L’armateur Cotton va écrire au Ministre pour demander la Croix de Guerre pour son capitaine, et va aussi enfoncer le clou.
Il écrit :
« Monsieur Le Glatin, canonné une première fois le 15 Mars alors qu’il commandait la goélette EUGENE ROBERT a sauvé alors tout son équipage et l’a ramené à l’île d’Yeu. Il a immédiatement accepté le commandement de LEONTINE. Il a essuyé plus de quarante coups de canon, eu six hommes tués et trois blessés sur les neuf de l’équipage. Bien que lui-même blessé et asphyxié par la fumée, il a, par son courage et son énergie sauvé d’une mort certaine les deux hommes blessés qui lui restaient. Il a réussi à jeter à la mer l’une des deux bombes placée par l’ennemi.
Faites une enquête, Monsieur le Ministre, non dans les bureaux mais chez les pêcheurs, chez les habitants des côtes, chez les insulaires… De Belle Ile à l’île d’Yeu, de l’île d’Yeu à Groix ils voient chaque jour des sous-marins évoluer en surface à portée de canon.
Interrogez les navigateurs : tous vous diront que de Brest à Bordeaux, quelque soit la route suivie, jamais ils ne rencontrent un navire de guerre ou un patrouilleur. Il est inadmissible de traiter ainsi nos marins du commerce. »
Conclusions de la Commission d’enquête
Elles sont pour le moins surprenantes.
« Les manœuvres imprudentes du capitaine Le Glatin n’ont pas peu contribué à la perte de son navire. Quand il a perdu le convoi, s’il avait mouillé sur rade du Palais pour attendre un autre convoi, il ne se serait pas exposé à l’attaque du sous-marin.
En présence d’un évènement provoqué par ses fausses manœuvres, il a adopté une attitude passive et résignée qui ne saurait constituer droit à une récompense militaire.
Il est difficile d’expliquer pourquoi, quand le sous-marin a été signalé, il s’est préoccupé de chercher les papiers du bord alors qu’il aurait du rester sur le pont et donner les ordres que nécessitait la situation si grave dans laquelle était le navire. »
(Nota : quand on sait avec quelle virulence les commissions d’enquête stigmatisaient les capitaines qui n’avaient pas sauvé ces sacro-saints papiers, cette interrogation ne manque pas de sel).
Aucune récompense ne sera donc accordée, ni au capitaine, ni à son équipage. Attitude passive et résignée….

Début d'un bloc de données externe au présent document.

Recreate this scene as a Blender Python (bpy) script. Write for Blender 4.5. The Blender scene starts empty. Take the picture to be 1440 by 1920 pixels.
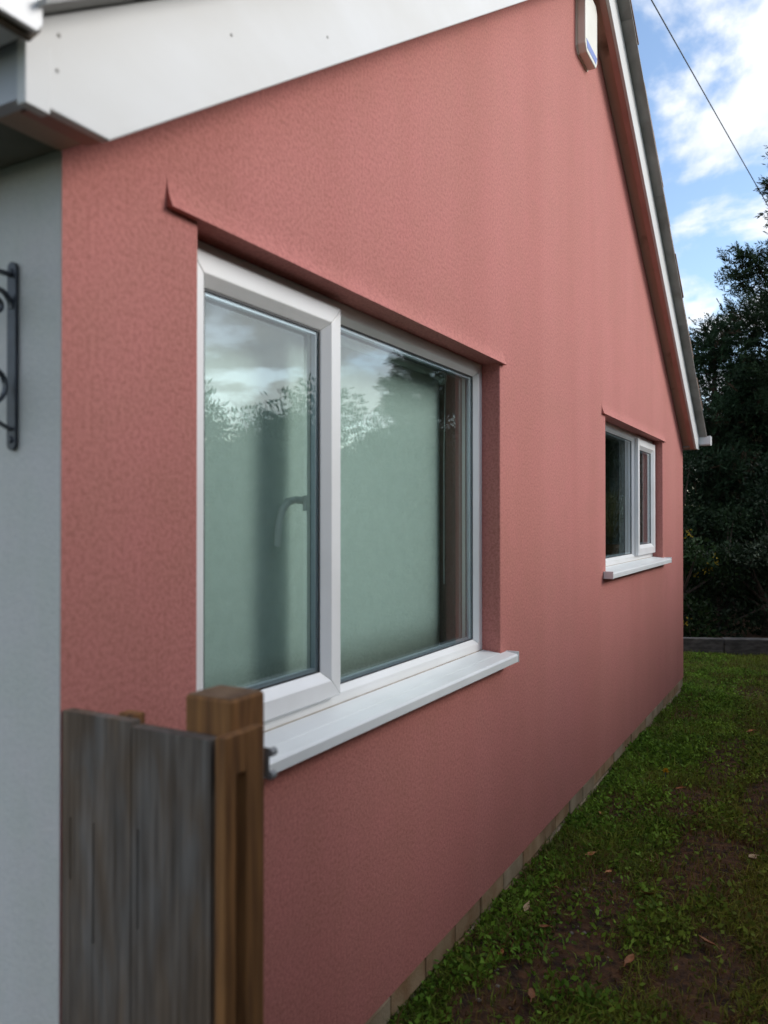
import bpy, bmesh, math, random
import numpy as np
from mathutils import Vector, Matrix

rng = np.random.default_rng(7)
random.seed(7)
R = math.radians
scene = bpy.context.scene
COL = scene.collection

# ------------------------------------------------------------------ camera
cam_d = bpy.data.cameras.new('camera')
cam = bpy.data.objects.new('camera', cam_d)
COL.objects.link(cam)
CAM = Vector((-0.88, -1.09, 1.55))
YAW = R(29.1)                      # optical axis, measured from the gable wall
cam.location = CAM
cam.rotation_euler = (R(90.46), 0, YAW - R(90))
cam_d.sensor_fit = 'VERTICAL'
cam_d.sensor_height = 36
cam_d.sensor_width = 27
cam_d.lens = 28.125
cam_d.clip_start = 0.02
cam_d.clip_end = 1000
cam_d.dof.use_dof = True
cam_d.dof.focus_distance = 4.2
cam_d.dof.aperture_fstop = 3.2
scene.camera = cam

# ------------------------------------------------------------------ sky and sun
SUN_AZ, SUN_EL = R(-56), R(27)      # azimuth from +X
world = bpy.data.worlds.new('World')
scene.world = world
world.use_nodes = True
wn, wl = world.node_tree.nodes, world.node_tree.links
wn.clear()
w_out = wn.new('ShaderNodeOutputWorld')
w_bg = wn.new('ShaderNodeBackground')
w_bg.inputs['Strength'].default_value = 1.0
sky = wn.new('ShaderNodeTexSky')
sky.sky_type = 'NISHITA'
sky.sun_disc = False
sky.sun_elevation = SUN_EL
sky.sun_rotation = math.pi / 2 - SUN_AZ
sky.air_density = 1.0
sky.dust_density = 0.6
sky.ozone_density = 1.6
sky_gain = wn.new('ShaderNodeVectorMath'); sky_gain.operation = 'SCALE'
sky_gain.inputs['Scale'].default_value = 0.125
wl.new(sky.outputs[0], sky_gain.inputs[0])
# clouds: noise on a flat cloud deck seen from below
tc = wn.new('ShaderNodeTexCoord')
sep = wn.new('ShaderNodeSeparateXYZ'); wl.new(tc.outputs['Generated'], sep.inputs[0])
def wmath(op, a, b=None):
    n = wn.new('ShaderNodeMath'); n.operation = op
    for i, v in enumerate((a, b)):
        if v is None: continue
        if isinstance(v, (int, float)): n.inputs[i].default_value = v
        else: wl.new(v, n.inputs[i])
    return n.outputs[0]
zz = wmath('ADD', wmath('MAXIMUM', sep.outputs[2], 0.0), 0.22)
comb = wn.new('ShaderNodeCombineXYZ')
wl.new(wmath('DIVIDE', sep.outputs[0], zz), comb.inputs[0])
wl.new(wmath('DIVIDE', sep.outputs[1], zz), comb.inputs[1])
cn = wn.new('ShaderNodeTexNoise')
cn.inputs['Scale'].default_value = 2.3
cn.inputs['Detail'].default_value = 9
cn.inputs['Roughness'].default_value = 0.56
cn.inputs['Distortion'].default_value = 0.35
cmap = wn.new('ShaderNodeMapping')
cmap.inputs['Location'].default_value = (4.4, 3.3, 0.0)
wl.new(comb.outputs[0], cmap.inputs[0]); wl.new(cmap.outputs[0], cn.inputs['Vector'])
cr = wn.new('ShaderNodeValToRGB')
cr.color_ramp.elements[0].position = 0.44
cr.color_ramp.elements[1].position = 0.57
cr.color_ramp.interpolation = 'EASE'
wl.new(cn.outputs['Fac'], cr.inputs[0])
cn2 = wn.new('ShaderNodeTexNoise'); cn2.inputs['Scale'].default_value = 2.6; cn2.inputs['Detail'].default_value = 5
wl.new(cmap.outputs[0], cn2.inputs['Vector'])
ccol = wn.new('ShaderNodeMixRGB')
ccol.inputs[1].default_value = (0.52, 0.55, 0.60, 1)
ccol.inputs[2].default_value = (0.64, 0.65, 0.66, 1)
cr2 = wn.new('ShaderNodeValToRGB')
cr2.color_ramp.elements[0].position = 0.35
cr2.color_ramp.elements[1].position = 0.6
wl.new(cn2.outputs['Fac'], cr2.inputs[0]); wl.new(cr2.outputs[0], ccol.inputs[0])
wmix = wn.new('ShaderNodeMixRGB')
wl.new(cr.outputs[0], wmix.inputs[0]); wl.new(sky_gain.outputs[0], wmix.inputs[1]); wl.new(ccol.outputs[0], wmix.inputs[2])
wl.new(wmix.outputs[0], w_bg.inputs['Color']); wl.new(w_bg.outputs[0], w_out.inputs['Surface'])

sun_d = bpy.data.lights.new('sun', 'SUN')
sun_d.energy = 1.3
sun_d.angle = R(26)
sun_d.color = (1.0, 0.97, 0.93)
sun = bpy.data.objects.new('sun', sun_d)
COL.objects.link(sun)
sv = Vector((math.cos(SUN_AZ) * math.cos(SUN_EL), math.sin(SUN_AZ) * math.cos(SUN_EL), math.sin(SUN_EL)))
sun.rotation_euler = sv.to_track_quat('Z', 'Y').to_euler()
sun.location = (6, -6, 9)

scene.view_settings.view_transform = 'Standard'
scene.view_settings.look = 'None'
scene.view_settings.exposure = 0.92
scene.view_settings.gamma = 1.0
scene.render.engine = 'CYCLES'
scene.cycles.use_denoising = True
scene.cycles.max_bounces = 8
scene.cycles.transparent_max_bounces = 16
scene.cycles.sample_clamp_indirect = 6.0

# ------------------------------------------------------------------ helpers
def tag(o, label=None, cat=None, group=None, kind=None):
    if label: o['label'] = label
    if cat: o['category'] = cat
    if group: o['group'] = group
    if kind: o['kind'] = kind
    return o

def empty(name, loc, label, cat, group=None):
    o = bpy.data.objects.new(name, None)
    o.empty_display_size = 0.1
    o.location = loc
    COL.objects.link(o)
    return tag(o, label, cat, group)

def world_loc(o):
    v = Vector(o.location)
    if o.parent: v = v + world_loc(o.parent)
    return v

def link(name, me, mat, parent=None, loc=(0, 0, 0), rot=None):
    """loc is in world space; no ancestor is rotated."""
    o = bpy.data.objects.new(name, me)
    if mat is not None and not me.materials: me.materials.append(mat)
    COL.objects.link(o)
    if parent is not None:
        o.parent = parent
        o.location = Vector(loc) - world_loc(parent)
    else:
        o.location = loc
    if rot is not None: o.rotation_euler = rot
    return o

class MB:
    """collects shapes into one mesh; verts in world space"""
    def __init__(s): s.v, s.f = [], []
    def add(s, vs, fs):
        n = len(s.v); s.v += [tuple(v) for v in vs]; s.f += [tuple(i + n for i in f) for f in fs]; return s
    def box(s, x0, x1, y0, y1, z0, z1):
        return s.add([(x0,y0,z0),(x1,y0,z0),(x1,y1,z0),(x0,y1,z0),(x0,y0,z1),(x1,y0,z1),(x1,y1,z1),(x0,y1,z1)],
                     [(0,3,2,1),(4,5,6,7),(0,1,5,4),(1,2,6,5),(2,3,7,6),(3,0,4,7)])
    def prism_y(s, poly, y0, y1):
        """poly: (x,z) list, counter-clockwise seen from -Y"""
        n = len(poly)
        vs = [(x, y0, z) for x, z in poly] + [(x, y1, z) for x, z in poly]
        fs = [tuple(range(n)), tuple(range(2*n-1, n-1, -1))]
        fs += [(i+n, (i+1) % n + n, (i+1) % n, i) for i in range(n)]
        return s.add(vs, fs)
    def prism_x(s, poly, x0, x1):
        """poly: (y,z) list, counter-clockwise seen from +X"""
        n = len(poly)
        vs = [(x1, y, z) for y, z in poly] + [(x0, y, z) for y, z in poly]
        fs = [tuple(range(n)), tuple(range(2*n-1, n-1, -1))]
        fs += [(i+n, (i+1) % n + n, (i+1) % n, i) for i in range(n)]
        return s.add(vs, fs)
    def tube(s, pts, rad, n=8, cap=True):
        pts = [Vector(p) for p in pts]
        if not hasattr(rad, '__len__'): rad = [rad] * len(pts)
        rings = []
        up = None
        for i, p in enumerate(pts):
            d = (pts[min(i+1, len(pts)-1)] - pts[max(i-1, 0)]).normalized()
            if up is None:
                up = d.cross(Vector((0.3, 0.5, 0.81)))
                if up.length < .05: up = d.cross(Vector((1, 0, 0)))
            up = (up - d * up.dot(d)).normalized()
            side = d.cross(up)
            rings.append([p + (up * math.cos(2*math.pi*k/n) + side * math.sin(2*math.pi*k/n)) * rad[i] for k in range(n)])
        vs = [v for r in rings for v in r]
        fs = []
        for i in range(len(pts) - 1):
            for k in range(n):
                a, b = i*n + k, i*n + (k+1) % n
                fs.append((a, b, b+n, a+n))
        if cap:
            fs.append(tuple(range(n-1, -1, -1))); fs.append(tuple(range((len(pts)-1)*n, len(pts)*n)))
        return s.add(vs, fs)
    def bar_ring(s, x0, x1, z0, z1, prof, gap=0.0):
        """mitred rectangular frame in the XZ plane; prof = closed list of (inset, y)"""
        n = len(prof)
        cs = [((x0, z0), (1, 1)), ((x1, z0), (-1, 1)), ((x1, z1), (-1, -1)), ((x0, z1), (1, -1))]
        for k in range(4):
            (ax, az), (asx, asz) = cs[k]; (bx, bz), (bsx, bsz) = cs[(k+1) % 4]
            dx, dz = (bx-ax), (bz-az); L = math.hypot(dx, dz); dx, dz = dx/L*gap, dz/L*gap
            vs = [(ax + asx*w + dx, y, az + asz*w + dz) for w, y in prof] + [(bx + bsx*w - dx, y, bz + bsz*w - dz) for w, y in prof]
            fs = [(i, (i+1) % n, (i+1) % n + n, i+n) for i in range(n)]
            fs += [tuple(range(n-1, -1, -1)), tuple(range(n, 2*n))]
            s.add(vs, fs)
        return s
    def build(s, name, mat, parent=None, bevel=0.0, seg=2, smooth=False, origin=None):
        o0 = Vector(origin) if origin is not None else (world_loc(parent) if parent is not None else Vector((0, 0, 0)))
        me = bpy.data.meshes.new(name)
        me.from_pydata([tuple(Vector(v) - o0) for v in s.v], [], s.f)
        bm = bmesh.new(); bm.from_mesh(me)
        bmesh.ops.recalc_face_normals(bm, faces=bm.faces)
        bm.to_mesh(me); bm.free()
        if smooth: me.shade_smooth()
        o = link(name, me, mat, parent, o0)
        if bevel:
            b = o.modifiers.new('bevel', 'BEVEL'); b.width = bevel; b.segments = seg
            b.limit_method = 'ANGLE'; b.angle_limit = R(35); b.harden_normals = False
        return o

def np_mesh(name, verts, faces, cols=None):
    """verts (n,3), faces (m,k), cols (n,3) -> mesh"""
    me = bpy.data.meshes.new(name)
    n, m, k = len(verts), len(faces), faces.shape[1]
    me.vertices.add(n); me.vertices.foreach_set('co', np.ascontiguousarray(verts, dtype=np.float32).ravel())
    me.loops.add(m*k); me.loops.foreach_set('vertex_index', np.ascontiguousarray(faces, dtype=np.int32).ravel())
    me.polygons.add(m); me.polygons.foreach_set('loop_start', np.arange(0, m*k, k, dtype=np.int32))
    me.polygons.foreach_set('loop_total', np.full(m, k, dtype=np.int32))
    me.update(calc_edges=True)
    if cols is not None:
        a = me.color_attributes.new('tint', 'FLOAT_COLOR', 'POINT')
        c4 = np.ones((n, 4), dtype=np.float32); c4[:, :3] = cols
        a.data.foreach_set('color', c4.ravel())
    return me

# ------------------------------------------------------------------ materials
def new_mat(name):
    m = bpy.data.materials.new(name); m.use_nodes = True
    nt = m.node_tree
    b = nt.nodes['Principled BSDF']
    return m, nt.nodes, nt.links, b

def noise_mat(name, c1, c2, scale=8, rough=0.7, detail=6, bump=0.0, bscale=None, bdist=0.004, stretch=(1, 1, 1), lo=0.35, hi=0.65, spec=0.5, rand=0.0):
    m, N, L, b = new_mat(name)
    t = N.new('ShaderNodeTexCoord'); mp = N.new('ShaderNodeMapping'); mp.inputs['Scale'].default_value = stretch
    L.new(t.outputs['Object'], mp.inputs[0])
    n = N.new('ShaderNodeTexNoise'); n.inputs['Scale'].default_value = scale; n.inputs['Detail'].default_value = detail
    L.new(mp.outputs[0], n.inputs['Vector'])
    r = N.new('ShaderNodeValToRGB'); r.color_ramp.elements[0].position = lo; r.color_ramp.elements[1].position = hi
    r.color_ramp.elements[0].color = (*c1, 1); r.color_ramp.elements[1].color = (*c2, 1)
    L.new(n.outputs['Fac'], r.inputs[0])
    outc = r.outputs[0]
    if rand:
        oi = N.new('ShaderNodeObjectInfo'); mr = N.new('ShaderNodeMapRange')
        mr.inputs['To Min'].default_value = 1 - rand; mr.inputs['To Max'].default_value = 1 + rand
        L.new(oi.outputs['Random'], mr.inputs['Value'])
        vm = N.new('ShaderNodeVectorMath'); vm.operation = 'SCALE'
        L.new(outc, vm.inputs[0]); L.new(mr.outputs[0], vm.inputs['Scale']); outc = vm.outputs[0]
        add = N.new('ShaderNodeVectorMath'); add.operation = 'ADD'
        sc = N.new('ShaderNodeMath'); sc.operation = 'MULTIPLY'; sc.inputs[1].default_value = 37.0
        L.new(oi.outputs['Random'], sc.inputs[0]); L.new(t.outputs['Object'], add.inputs[0]); L.new(sc.outputs[0], add.inputs[1]); L.new(add.outputs[0], mp.inputs[0])
    L.new(outc, b.inputs['Base Color'])
    b.inputs['Roughness'].default_value = rough
    b.inputs['Specular IOR Level'].default_value = spec
    if bump:
        n2 = N.new('ShaderNodeTexNoise'); n2.inputs['Scale'].default_value = bscale or scale*4; n2.inputs['Detail'].default_value = 5
        L.new(mp.outputs[0], n2.inputs['Vector'])
        bp = N.new('ShaderNodeBump'); bp.inputs['Strength'].default_value = bump; bp.inputs['Distance'].default_value = bdist
        L.new(n2.outputs['Fac'], bp.inputs['Height']); L.new(bp.outputs[0], b.inputs['Normal'])
    return m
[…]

Toutefois la Marine estime que la façon particulièrement cruelle dont ces malheureux ont été traités « constitue pour eux des droits à recevoir des marques de sympathie ». Elle va donc débloquer une aide de 15000 francs. Chacun des trois rescapés recevra 1000 f et les familles des six disparus 2000 f.
Le mousse BALAC
Le syndic des gens de mer de Vannes va faire une enquête sur sa famille, dont le compte-rendu se trouve aux archives. Il était domicilié chez ses parents, rue de la Gare à Questembert. Il avait trois sœurs de 20, 12 et 6 ans. Son père était manœuvre journalier, n’avait aucun bien et ne touchait que ses appointements de 9 francs par jour. Seule la fille aînée pouvait venir en aide à ses parents, les deux autres étant trop jeunes pour travailler.

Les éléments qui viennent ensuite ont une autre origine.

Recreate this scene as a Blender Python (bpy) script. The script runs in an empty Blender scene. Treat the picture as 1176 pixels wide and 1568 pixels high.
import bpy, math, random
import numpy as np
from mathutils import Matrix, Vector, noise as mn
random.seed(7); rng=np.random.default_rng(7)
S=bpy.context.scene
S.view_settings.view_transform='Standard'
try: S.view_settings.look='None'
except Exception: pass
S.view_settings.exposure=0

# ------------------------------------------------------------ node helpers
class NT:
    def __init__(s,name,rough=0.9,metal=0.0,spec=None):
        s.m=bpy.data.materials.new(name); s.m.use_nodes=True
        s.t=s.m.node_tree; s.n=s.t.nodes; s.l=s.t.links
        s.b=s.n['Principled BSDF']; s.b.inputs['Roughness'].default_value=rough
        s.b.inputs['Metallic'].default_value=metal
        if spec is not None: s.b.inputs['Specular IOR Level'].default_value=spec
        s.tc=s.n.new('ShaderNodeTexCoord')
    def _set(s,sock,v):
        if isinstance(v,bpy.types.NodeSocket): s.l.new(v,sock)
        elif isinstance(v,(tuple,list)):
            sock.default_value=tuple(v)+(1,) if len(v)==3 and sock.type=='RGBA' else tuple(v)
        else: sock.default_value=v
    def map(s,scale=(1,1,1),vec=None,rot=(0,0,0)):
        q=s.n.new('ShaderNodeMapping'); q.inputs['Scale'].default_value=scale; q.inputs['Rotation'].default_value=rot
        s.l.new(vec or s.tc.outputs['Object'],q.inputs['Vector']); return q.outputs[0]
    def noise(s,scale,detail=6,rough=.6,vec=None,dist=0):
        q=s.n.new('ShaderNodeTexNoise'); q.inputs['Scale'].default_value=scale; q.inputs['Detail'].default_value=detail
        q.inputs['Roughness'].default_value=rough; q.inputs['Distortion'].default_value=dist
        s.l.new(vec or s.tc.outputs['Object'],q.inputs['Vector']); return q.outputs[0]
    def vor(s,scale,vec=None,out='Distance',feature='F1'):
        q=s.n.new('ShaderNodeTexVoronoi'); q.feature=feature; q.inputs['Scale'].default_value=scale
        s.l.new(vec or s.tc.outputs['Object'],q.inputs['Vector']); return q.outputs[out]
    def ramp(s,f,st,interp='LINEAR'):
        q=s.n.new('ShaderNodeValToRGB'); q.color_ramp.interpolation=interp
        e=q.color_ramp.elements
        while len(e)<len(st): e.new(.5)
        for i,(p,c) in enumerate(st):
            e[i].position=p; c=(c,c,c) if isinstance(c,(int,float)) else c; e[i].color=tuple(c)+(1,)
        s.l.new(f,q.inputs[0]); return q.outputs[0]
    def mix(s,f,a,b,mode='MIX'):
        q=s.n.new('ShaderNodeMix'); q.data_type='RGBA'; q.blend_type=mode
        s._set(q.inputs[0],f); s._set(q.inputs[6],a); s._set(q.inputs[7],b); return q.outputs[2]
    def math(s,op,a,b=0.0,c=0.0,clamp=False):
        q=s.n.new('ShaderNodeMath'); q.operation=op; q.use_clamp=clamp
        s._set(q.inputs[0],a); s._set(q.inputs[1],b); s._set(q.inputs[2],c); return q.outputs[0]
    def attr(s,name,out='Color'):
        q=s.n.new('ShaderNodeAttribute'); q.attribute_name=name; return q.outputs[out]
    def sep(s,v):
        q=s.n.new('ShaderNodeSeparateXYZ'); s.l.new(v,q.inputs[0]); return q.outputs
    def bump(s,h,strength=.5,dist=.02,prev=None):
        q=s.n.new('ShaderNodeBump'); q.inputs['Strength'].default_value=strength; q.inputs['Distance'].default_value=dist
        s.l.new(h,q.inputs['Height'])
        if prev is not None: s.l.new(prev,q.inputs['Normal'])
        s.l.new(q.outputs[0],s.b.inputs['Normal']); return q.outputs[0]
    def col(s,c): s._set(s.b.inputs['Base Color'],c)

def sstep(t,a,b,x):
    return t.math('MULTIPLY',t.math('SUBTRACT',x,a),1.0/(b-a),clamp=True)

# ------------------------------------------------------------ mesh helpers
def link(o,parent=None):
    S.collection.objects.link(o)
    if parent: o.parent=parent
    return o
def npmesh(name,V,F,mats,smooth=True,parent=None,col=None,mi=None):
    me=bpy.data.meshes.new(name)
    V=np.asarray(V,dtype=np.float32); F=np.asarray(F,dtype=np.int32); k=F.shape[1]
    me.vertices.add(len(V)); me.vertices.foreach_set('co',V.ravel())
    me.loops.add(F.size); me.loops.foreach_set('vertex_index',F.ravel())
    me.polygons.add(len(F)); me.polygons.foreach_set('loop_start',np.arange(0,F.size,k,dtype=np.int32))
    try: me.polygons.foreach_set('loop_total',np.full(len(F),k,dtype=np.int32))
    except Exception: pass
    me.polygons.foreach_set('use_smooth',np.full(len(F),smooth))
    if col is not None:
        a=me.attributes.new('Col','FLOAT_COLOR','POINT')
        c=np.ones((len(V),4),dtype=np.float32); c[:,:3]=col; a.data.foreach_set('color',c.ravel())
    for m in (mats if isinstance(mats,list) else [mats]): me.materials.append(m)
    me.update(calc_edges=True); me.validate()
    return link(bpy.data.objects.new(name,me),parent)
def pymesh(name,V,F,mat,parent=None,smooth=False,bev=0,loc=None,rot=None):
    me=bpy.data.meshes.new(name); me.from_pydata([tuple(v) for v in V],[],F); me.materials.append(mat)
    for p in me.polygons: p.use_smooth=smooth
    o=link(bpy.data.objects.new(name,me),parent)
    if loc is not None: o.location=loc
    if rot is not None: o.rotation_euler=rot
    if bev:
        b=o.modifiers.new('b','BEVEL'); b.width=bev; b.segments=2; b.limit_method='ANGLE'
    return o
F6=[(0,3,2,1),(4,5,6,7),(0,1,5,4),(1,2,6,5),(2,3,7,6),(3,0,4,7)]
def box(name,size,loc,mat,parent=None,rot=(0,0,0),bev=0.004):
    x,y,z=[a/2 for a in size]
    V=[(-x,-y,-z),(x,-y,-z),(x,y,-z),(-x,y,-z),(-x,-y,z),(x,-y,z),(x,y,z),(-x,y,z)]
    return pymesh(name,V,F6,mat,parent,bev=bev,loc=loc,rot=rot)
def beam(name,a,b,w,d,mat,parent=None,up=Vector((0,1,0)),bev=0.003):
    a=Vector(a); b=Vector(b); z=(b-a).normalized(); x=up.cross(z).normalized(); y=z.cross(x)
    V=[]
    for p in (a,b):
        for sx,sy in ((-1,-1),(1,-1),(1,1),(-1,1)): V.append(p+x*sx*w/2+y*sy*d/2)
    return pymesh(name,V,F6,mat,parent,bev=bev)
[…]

Le syndic estime que cette famille modeste est tout à fait digne d’intérêt et doit recevoir une aide.
Le sous-marin attaquant
C’était donc l’UC 36 du KL Gustav BUCH.
Lorsqu’on voit les conditions du torpillage de L’AMERIQUE auquel il ne laissa aucune chance, le massacre du LEONTINE, le tir sur un canot de l’ETOILE POLAIRE, il semble que ce commandant avait des méthodes expéditives. L’attitude de ses hommes reflétait sans doute celle de leur chef.
Peut-être aurait-il eu des comptes à rendre à la fin de la guerre s’il n’avait été coulé au large d’Ouessant le 21 Mai suivant, avec tout son équipage.